Nomeado vice-cônsul em Hamburgo (Alemanha), para lá se dirigiu, no ano de 1938. O nazismo estava em ascensão, e temos escassos mas claros registros de Guimarães Rosa expressando seu desgosto quanto aos horrores que se avizinhavam.

A tal ponto que – o que só o honra – atrairia a atenção da famigerada Gestapo. As cineastas descobriram documentos da polícia secreta alemã que o incriminam como crítico e oponente do nazismo. Até o denunciam à embaixada brasileira, informando que era contra o regime e que fez caricatura de Hitler pendurado numa forca. Conforme consta dos mesmos papeis, em sua opinião a Alemanha perderia a guerra, porque não tinha potência para resistir à Rússia.

Outros apontamentos mostram sua preocupação com os crescentes sinais de antisemitismo, com que não compactuava.

Antes que o aparelho de estado totalitário fosse completamente instalado, ainda havia brechas para o exercício de direitos humanos e solidariedade, contrariando as instruções inequívocas do Itamaraty para recusar vistos de entrada no Brasil a judeus. O escritor, juntamente com D. Aracy, sua colega de trabalho, consegue dar vistos a um bom número dentre eles. Vemos no filme comoventes depoimentos de alguns sobreviventes, já bem idosos. Para dar uma ideia, o filme oferece uma comparação entre dois de nossos consulados: no primeiro semestre de 1939, o consulado de Berlim concedeu 0 (zero)  vistos a judeus; o de Hamburgo um total de 96. Dá para discutir?

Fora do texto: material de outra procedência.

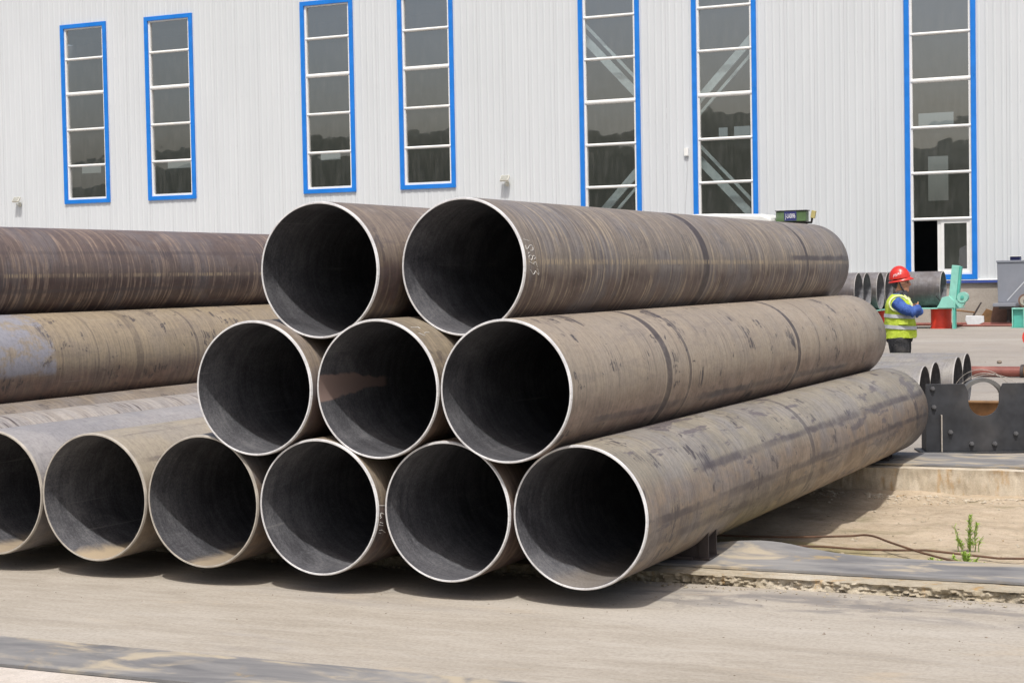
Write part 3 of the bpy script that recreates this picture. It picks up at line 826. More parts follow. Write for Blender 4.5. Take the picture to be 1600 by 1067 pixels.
# ------------------------------------------------------------------ factory building
WY = 58.35
fac = empty('factory_building', (-30, WY, 0.065))
tag(fac, 'long white ribbed factory hall with tall blue framed windows', 'building')
def fp(mb, name, mat, parent=fac, **kw):
    o = mb.build(name, mat, **kw)
    o.parent = parent
    o.matrix_parent_inverse = Matrix.Identity(4)
    # vertices are written in world coordinates; shift them into the parent's frame
    off = Vector((0, 0, 0))
    p = parent
    while p is not None:
        off += p.location; p = p.parent
    o.data.transform(Matrix.Translation(-off))
    return o

WX = [-47.39, -43.10, -35.67, -31.36, -23.93, -19.62, -12.16, -7.87, -0.40]
WW = 2.348
ZT, ZB, Z0, ZR = 12.75, 5.28, 1.51, 16.0
XL, XR = -66.0, 6.0
PITCH = 0.281
def clad_panel(x0, x1, z0, z1):
    """one ribbed sheet"""
    mb = MB()
    w = x1 - x0; n = max(1, round(w/PITCH)); p = w/n
    pr = [(x0, 0.0)]
    for i in range(n):
        c = x0 + (i+0.5)*p
        pr += [(c-0.045, 0.0), (c-0.022, -0.011), (c+0.022, -0.011), (c+0.045, 0.0)]
    pr.append((x1-0.004, 0.0)); 
    vs = [(x, WY+y, z0) for x, y in pr] + [(x, WY+y, z1) for x, y in pr]
    k = len(pr)
    mb.add(vs, [(i, i+1, k+i+1, k+i) for i in range(k-1)])
    return fp(mb, 'cladding_panel', m_clad, fix=False)
def run(x0, x1, z0, z1):
    n = max(1, round((x1-x0)/(PITCH*4)))
    for i in range(n):
        clad_panel(x0 + (x1-x0)*i/n, x0 + (x1-x0)*(i+1)/n, z0, z1)
edges = [XL]
for k, x in enumerate(WX):
    run(edges[-1], x+0.05, Z0, ZR)
    if k < 4: run(x+0.05, x+WW-0.05, Z0, ZB+0.05)
    run(x+0.05, x+WW-0.05, ZT-0.05, ZR)
    edges.append(x+WW-0.05)
run(edges[-1], XR, Z0, ZR)

# screws in rows (too small to pick apart)
mb = MB()
x = XL
while x < XR:
    x += PITCH
    if any(a-0.1 < x < a+WW+0.1 for a in WX): continue
    for z in (2.2, 3.6, 5.41, 7.31, 9.26, 11.2, 13.1):
        mb.box(x-0.009, x+0.009, WY-0.012, WY-0.001, z-0.009+0.02*math.sin(x*3), z+0.009+0.02*math.sin(x*3))
tag(fp(mb, 'screw_heads', m_screw, fix=False), kind='stuff')

def window(x0, zb, zt, levels, thick, opening=False):
    w = empty('window', (x0+30, 0, 0)); w.parent = fac; w.location = (x0 + WW/2 + 30, 0, zb-0.065)
    x1 = x0 + WW; t = 0.165; y0, y1 = WY-0.075, WY+0.09
    # blue surround: four boards
    for (a, b, c, d) in ((x0, x0+t, zb, zt), (x1-t, x1, zb, zt), (x0+t, x1-t, zt-t, zt), (x0+t, x1-t, zb, zb+t)):
        fp(MB().box(a, b, y0, y1, c, d), 'blue_trim', m_blue, w, bevel=0.006)
    # white inner frame
    g = 0.085; a0, a1, b0, b1 = x0+t, x1-t, zb+t, zt-t
    for (a, b, c, d) in ((a0, a0+g, b0, b1), (a1-g, a1, b0, b1), (a0+g, a1-g, b1-g*0.6, b1), (a0+g, a1-g, b0, b0+g)):
        fp(MB().box(a, b, WY+0.0, WY+0.10, c, d), 'inner_frame', m_white, w, bevel=0.004)
    zs = sorted(levels)
    for z in zs:
        h = 0.075 if z == thick else 0.05
        mb = MB()
        n = 8
        poly = [(WY+0.02-0.05*math.sin(math.pi*k/n), z - h*math.cos(math.pi*k/n)) for k in range(n+1)] + [(WY+0.07, z+h), (WY+0.07, z-h)]
        mb.prism(poly, 'x', a0+g*0.5, a1-0.002)
        fp(mb, 'mullion', m_white, w, smooth=True, angle=35)
    lv = [b0] + zs + [b1]
    for lo, hi in zip(lv[:-1], lv[1:]):
        if opening and lo == b0: continue
        tilt = random.uniform(-0.008, 0.008); tl2 = random.uniform(-0.010, 0.010)
        mb = MB()
        mb.add([(a0, WY+0.075-tilt, lo), (a1, WY+0.075+tilt, lo), (a1, WY+0.075+tilt+tl2, hi), (a0, WY+0.075-tilt+tl2, hi)], [(0, 1, 2, 3)])
        fp(mb, 'pane', m_glass, w, fix=False)
    if opening:
        lo, hi = b0 + g, zs[0] - 0.05
        mx = (a0+a1)/2
        for nm, (xa, xb), yy in (('sash', (mx-0.02, a1-g), WY+0.03), ('sash_stile', (mx-0.14, mx-0.02), WY+0.06)):
            if nm == 'sash':
                f = 0.10
                mb = MB()
                mb.box(xa, xa+f, yy, yy+0.04, lo, hi); mb.box(xb-f, xb, yy, yy+0.04, lo, hi)
                mb.box(xa+f, xb-f, yy+0.001, yy+0.039, lo, lo+f); mb.box(xa+f, xb-f, yy+0.001, yy+0.039, hi-f, hi)
                fp(mb, nm, m_white, w)
                fp(MB().add([(xa+f, yy+0.02, lo+f), (xb-f, yy+0.02, lo+f), (xb-f, yy+0.02, hi-f), (xa+f, yy+0.02, hi-f)], [(0, 1, 2, 3)]), 'pane', m_glass, w, fix=False)
            else:
                fp(MB().box(xa, xb, yy, yy+0.03, lo, hi), nm, m_white, w)
    return w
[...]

O filme é impecável enquanto pesquisa: vasculha todos os arquivos, esgota todas as fontes, entrevista as pessoas cruciais. E não fica atrás enquanto imagem. Entre estas destacam-se as que reconstituem a época, que são maravilhosas; e as pertinentes ao escritor, com fartura de fotos até agora desconhecidas de sua pessoa, bem como de trechos do Diário de Hamburgo e de sua assinatura nos passaportes de judeus.

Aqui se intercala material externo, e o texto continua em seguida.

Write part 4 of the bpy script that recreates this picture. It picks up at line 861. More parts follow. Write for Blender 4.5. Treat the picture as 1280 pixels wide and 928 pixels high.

Coroando tudo, as cineastas fizeram uma descoberta extraordinária. Um dos contos de Guimarães Rosa, “O mau humor de Wotan”, recolhido no livro póstumo Ave, palavra, fala de um casal com quem fez amizade em Hamburgo. O amigo, recém-casado, acabaria morrendo no front. Pois elas procuraram e localizaram Frau Heubel, a viúva, agora velhinha, e a entrevistaram para o filme, em companhia do filho do casal. Vemos fotos dos Heubel com o escritor e lemos cartas que trocaram. Ela não tinha noção de que fosse personagem literária: e ficou satisfeitíssima.

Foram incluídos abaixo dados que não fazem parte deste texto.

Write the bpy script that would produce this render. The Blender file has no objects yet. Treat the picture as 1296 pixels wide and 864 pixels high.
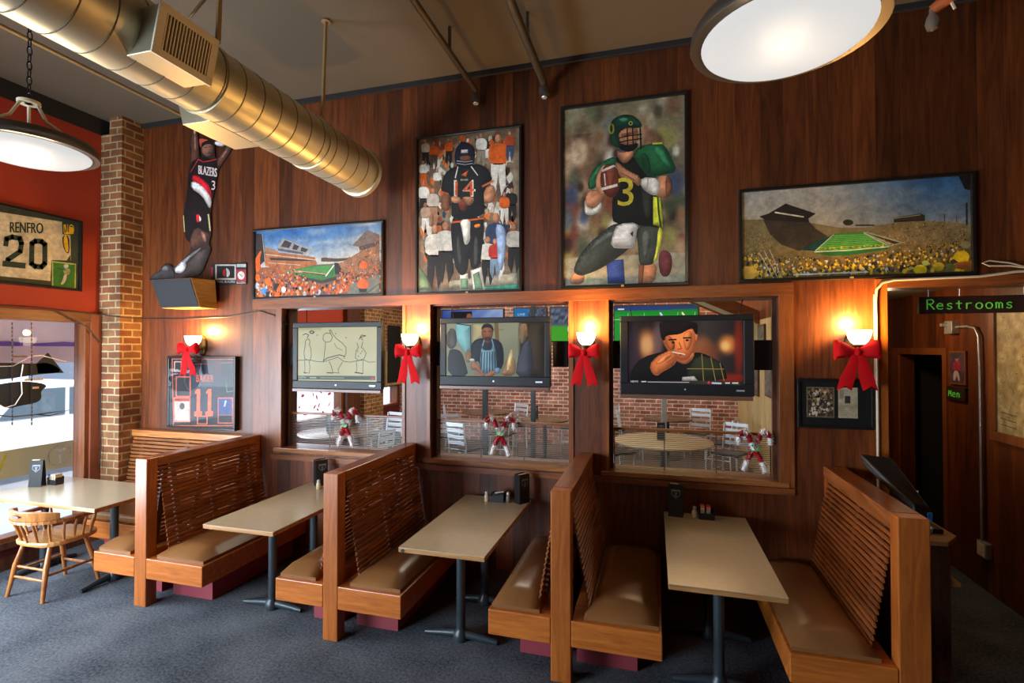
import bpy, math, random
from mathutils import Vector, Matrix, noise
PI = math.pi
S = bpy.context.scene
COL = S.collection
random.seed(7)

# ---------------------------------------------------------------- camera, world, lights, exposure
CAM_H = 2.05
cd = bpy.data.cameras.new('camera'); cam = bpy.data.objects.new('camera', cd); COL.objects.link(cam)
cam.location = (0, 0, CAM_H); cam.rotation_euler = (math.radians(90.83), 0, math.radians(15.67))
cd.lens = 36 * 638 / 1296; cd.sensor_width = 36; cd.clip_start = .05; cd.clip_end = 200
S.camera = cam
S.view_settings.view_transform = 'Standard'; S.view_settings.look = 'None'
S.view_settings.exposure = 0.0; S.view_settings.gamma = 1.0; S.view_settings.use_curve_mapping = False
S.cycles.use_denoising = True
S.cycles.max_bounces = 7; S.cycles.diffuse_bounces = 4; S.cycles.glossy_bounces = 3; S.cycles.transparent_max_bounces = 12
S.cycles.sample_clamp_indirect = 4.0; S.cycles.caustics_reflective = False; S.cycles.caustics_refractive = False
w = bpy.data.worlds.new('sky'); S.world = w; w.use_nodes = True
bg = w.node_tree.nodes['Background']; bg.inputs[0].default_value = (.80, .90, 1.0, 1); bg.inputs[1].default_value = 4.0

def light(kind, name, loc, power, color, size=.1, size_y=None, rot=(0, 0, 0), spread=None):
    l = bpy.data.lights.new(name, kind); l.energy = power; l.color = color
    if kind == 'AREA':
        l.size = size
        if size_y: l.shape = 'RECTANGLE'; l.size_y = size_y
        if spread: l.spread = spread
    elif kind == 'POINT': l.shadow_soft_size = size
    elif kind == 'SUN': l.angle = size
    o = bpy.data.objects.new(name, l); COL.objects.link(o); o.location = loc; o.rotation_euler = rot
    return o
DAY = (.72, .86, 1.0); WARM = (1.0, .62, .28); LAMPC = (1.0, .74, .46)
# daylight: one added fill inside the room, then the street windows outside the frame
light('AREA', 'daylight', (-4.75, -1.0, 1.45), 165, DAY, 1.6, 2.0, (0, math.radians(-86), math.radians(66)), 2.4)  # unseen fill added behind the camera, not at any window
light('AREA', 'daylight', (-5.55, 2.05, 1.35), 120, DAY, 1.9, .9, (0, math.radians(-90), math.radians(38)))
light('AREA', 'daylight', (-5.72, .3, 1.35), 60, DAY, 1.6, 2.0, (0, math.radians(-90), 0))
light('AREA', 'daylight', (-5.72, -2.3, 1.35), 60, DAY, 1.8, 2.0, (0, math.radians(-90), 0))
# fills added to light the dining room, without fixtures; the second is window daylight
light('AREA', 'dining_fill', (-2.6, 8.2, 4.3), 190, (1.0, .86, .66), 3.0, 2.4)
light('AREA', 'dining_fill', (-5.7, 6.25, 1.6), 110, DAY, 1.1, 1.4, (0, math.radians(-90), 0))
light('AREA', 'dining_fill', (.6, 9.4, 4.3), 70, (1.0, .66, .34), 1.6, 1.6)
light('POINT', 'corridor_fill', (2.05, 5.5, 2.35), 16, (1.0, .70, .42), .08)  # added to brighten the corridor, no fixture hangs here
light('SUN', 'sun', (-20, 0, 20), 4.0, (1, .97, .92), .05, rot=(math.radians(25), math.radians(38), 0))

# ---------------------------------------------------------------- camera geometry -> points on real planes
_y = math.radians(15.67); _p = math.radians(.83)
_F = Vector((-math.sin(_y) * math.cos(_p), math.cos(_y) * math.cos(_p), math.sin(_p)))
_R = Vector((math.cos(_y), math.sin(_y), 0)); _U = _R.cross(_F)
def ray(px, py): return _F + _R * ((px - 648) / 638) + _U * ((432 - py) / 638)
def onY(px, py, y): d = ray(px, py); return Vector((0, 0, CAM_H)) + d * (y / d.y)
def onX(px, py, x): d = ray(px, py); return Vector((0, 0, CAM_H)) + d * (x / d.x)

# ---------------------------------------------------------------- materials
def lin(c):
    return tuple(((v / 255) / 12.92 if v / 255 <= .04045 else ((v / 255 + .055) / 1.055) ** 2.4) for v in c[:3])
def newmat(name):
    m = bpy.data.materials.new(name); m.use_nodes = True
    return m, m.node_tree.nodes, m.node_tree.links, m.node_tree.nodes['Principled BSDF']
def plain(name, c, rough=.5, metal=0, spec=.5, emit=None, es=0, coat=0, noise_amt=0, nscale=30, bump=0):
    m, N, L, B = newmat(name)
    B.inputs['Base Color'].default_value = (*c, 1); B.inputs['Roughness'].default_value = rough
    B.inputs['Metallic'].default_value = metal; B.inputs['Specular IOR Level'].default_value = spec
    if coat: B.inputs['Coat Weight'].default_value = coat; B.inputs['Coat Roughness'].default_value = .15
    if emit: B.inputs['Emission Color'].default_value = (*emit, 1); B.inputs['Emission Strength'].default_value = es
    if noise_amt or bump:
        tc = N.new('ShaderNodeTexCoord'); n = N.new('ShaderNodeTexNoise'); n.inputs['Scale'].default_value = nscale
        n.inputs['Detail'].default_value = 4; L.new(tc.outputs['Object'], n.inputs['Vector'])
        if noise_amt:
            mr = N.new('ShaderNodeMapRange'); mr.inputs[3].default_value = 1 - noise_amt; mr.inputs[4].default_value = 1 + noise_amt
            mx = N.new('ShaderNodeMix'); mx.data_type = 'RGBA'; mx.blend_type = 'MULTIPLY'; mx.inputs[0].default_value = 1
            mx.inputs[6].default_value = (*c, 1); L.new(n.outputs['Fac'], mr.inputs[0]); L.new(mr.outputs[0], mx.inputs[7]); L.new(mx.outputs[2], B.inputs['Base Color'])
        if bump:
            b = N.new('ShaderNodeBump'); b.inputs['Strength'].default_value = bump; b.inputs['Distance'].default_value = .004
            L.new(n.outputs['Fac'], b.inputs['Height']); L.new(b.outputs[0], B.inputs['Normal'])
    return m
def wood(name, dark, light_, axis='z', rough=.4, scale=1.0, boards=0, coat=.0, contrast=1.0):
    """grain runs along axis; boards = board width in metres for panelling across x+y"""
    m, N, L, B = newmat(name)
    tc = N.new('ShaderNodeTexCoord'); mp = N.new('ShaderNodeMapping'); L.new(tc.outputs['Object'], mp.inputs[0])
    s = {'x': (1.2, 16, 16), 'y': (16, 1.2, 16), 'z': (16, 16, 1.2)}[axis]
    mp.inputs['Scale'].default_value = tuple(v * scale for v in s)
    n1 = N.new('ShaderNodeTexNoise'); n1.inputs['Scale'].default_value = 1.3; n1.inputs['Detail'].default_value = 5; n1.inputs['Distortion'].default_value = 1.4
    n2 = N.new('ShaderNodeTexNoise'); n2.inputs['Scale'].default_value = 9; n2.inputs['Detail'].default_value = 3
    vec = mp.outputs[0]
    if boards:
        sp = N.new('ShaderNodeSeparateXYZ'); L.new(tc.outputs['Object'], sp.inputs[0])
        ad = N.new('ShaderNodeMath'); ad.operation = 'ADD'; L.new(sp.outputs[0], ad.inputs[0]); L.new(sp.outputs[1], ad.inputs[1])
        dv = N.new('ShaderNodeMath'); dv.operation = 'DIVIDE'; L.new(ad.outputs[0], dv.inputs[0]); dv.inputs[1].default_value = boards
        fl = N.new('ShaderNodeMath'); fl.operation = 'FLOOR'; L.new(dv.outputs[0], fl.inputs[0])
        wn = N.new('ShaderNodeTexWhiteNoise'); wn.noise_dimensions = '1D'; L.new(fl.outputs[0], wn.inputs['W'])
        va = N.new('ShaderNodeVectorMath'); va.operation = 'MULTIPLY_ADD'; L.new(wn.outputs['Color'], va.inputs[0]); va.inputs[1].default_value = (40, 40, 40); L.new(vec, va.inputs[2]); vec = va.outputs[0]
    L.new(vec, n1.inputs['Vector']); L.new(vec, n2.inputs['Vector'])
    mxn = N.new('ShaderNodeMath'); mxn.operation = 'MULTIPLY_ADD'; L.new(n2.outputs['Fac'], mxn.inputs[0]); mxn.inputs[1].default_value = .3; 
    sc = N.new('ShaderNodeMath'); sc.operation = 'MULTIPLY'; L.new(n1.outputs['Fac'], sc.inputs[0]); sc.inputs[1].default_value = .75; L.new(sc.outputs[0], mxn.inputs[2])
    cr = N.new('ShaderNodeValToRGB'); e = cr.color_ramp.elements
    e[0].position = .38; e[0].color = (*dark, 1); e[1].position = .66; e[1].color = (*light_, 1); L.new(mxn.outputs[0], cr.inputs[0])
    out = cr.outputs[0]
    if boards:
        mr = N.new('ShaderNodeMapRange'); mr.inputs[3].default_value = 1 - .42 * contrast; mr.inputs[4].default_value = 1 + .5 * contrast; L.new(wn.outputs['Value'], mr.inputs[0])
        fr = N.new('ShaderNodeMath'); fr.operation = 'FRACT'; L.new(dv.outputs[0], fr.inputs[0])
        gr = N.new('ShaderNodeMath'); gr.operation = 'GREATER_THAN'; L.new(fr.outputs[0], gr.inputs[0]); gr.inputs[1].default_value = .022
        g2 = N.new('ShaderNodeMapRange'); g2.inputs[3].default_value = .55; g2.inputs[4].default_value = 1; L.new(gr.outputs[0], g2.inputs[0])
        mm = N.new('ShaderNodeMath'); mm.operation = 'MULTIPLY'; L.new(mr.outputs[0], mm.inputs[0]); L.new(g2.outputs[0], mm.inputs[1])
        mx = N.new('ShaderNodeMix'); mx.data_type = 'RGBA'; mx.blend_type = 'MULTIPLY'; mx.inputs[0].default_value = 1
        L.new(out, mx.inputs[6]); L.new(mm.outputs[0], mx.inputs[7]); out = mx.outputs[2]
        bp = N.new('ShaderNodeBump'); bp.inputs['Strength'].default_value = .5; bp.inputs['Distance'].default_value = .003; L.new(gr.outputs[0], bp.inputs['Height']); L.new(bp.outputs[0], B.inputs['Normal'])
    L.new(out, B.inputs['Base Color']); B.inputs['Roughness'].default_value = rough
    if coat: B.inputs['Coat Weight'].default_value = coat; B.inputs['Coat Roughness'].default_value = .2
    return m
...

Outra raridade permanecia inédita nos arquivos da TV alemã, mas elas recuperaram: a metragem de uma entrevista de Guimarães Rosa muito anos depois, em 1962, sobre sua a essa altura substancial e famosa obra.

Não há quem resista a um filme que começa e termina por duas vozes cheias de aura: no início a de Marlene Dietrich cantando “Luar do sertão” e no fim a de Antonio Candido cantando a “Canção de Siruiz”, de Grande sertão: veredas.